Bell did give credit to Reis by name in the paper entitled "Researches in Electric Telephony" which he presented at the Academy of Arts and Sciences in May of 1876 and then at the Society of Telegraphic Engineers, November, 1877. Bell also references Reis's work in an article written by Professor Bottger in Dingler's "Polytechnic Journal" 1863. The article printed in Karsten's Encyclopedia in 1878 goes on to describe Reis's device as follows- "While the similar number of the produced vibrations is reproduced by the receiver, their original strength has not yet been obtained by it.

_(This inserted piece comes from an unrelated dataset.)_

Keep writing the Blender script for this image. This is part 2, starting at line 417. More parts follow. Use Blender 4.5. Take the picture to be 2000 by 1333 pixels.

For this reason, small differences of vibration are difficult to hear, and during the practical experiments hitherto made, chords, melodies, &c. could be, it is true, transmitted with astonishing fidelity, while single words in reading, speaking, &c., were less distinctly perceived."

Blake is logged in on several of the conferences where Reis presented his theories and demonstrated his telephone. Blake, as we know, went on to invent the "Blake Transmitter".

Phillip Reis's Relationship to Thomas A. Edison
A detailed report about the Reis Phone by Wilhem Von Legat, was communicated to the Austro-German telegraph union in 1862, and then printed in the journal of that society then reprinted in Diglers Polytechnisches Journal for 1863; vol.clxix pg 29. In 1875 the translated version of this manuscript was given to Thomas A. Edison by Hon. William Orton, the president of the Western Union Telegraph Company. This was Edison's starting point of research on the telephone. This work would lead not only to a phone for Western Union but many other telphonic inventions such as the carbon transmitter, the microphone, short circuiting telephones, the Voltaic pile telephone, the mechanical telephone, the carbon rheostat, the micro tasimeter, the aerophone, the megaphone, the stethoscopic microphone, and the phonomoter to name a few. When we compare the Edison's first carbon phone side by side with the final form of the Reis phone they look identical. If fact the only difference between the two phones is the use of a carbon drum instead of a sausage skin drum for the vibrating membrane.

"I find it amusing that Bell is perceived as the man who spent his whole
fortune defending his patent on the phone, when in fact what he did do was
spend his whole fortune patenting Philip Reis's work!"
- Hon. William Orton, the president of the Western Union Telegraph Company.

Had Philipp Reis not become ill and died at the young age of forty in 1874, he would have participated in the race for the telephone patent.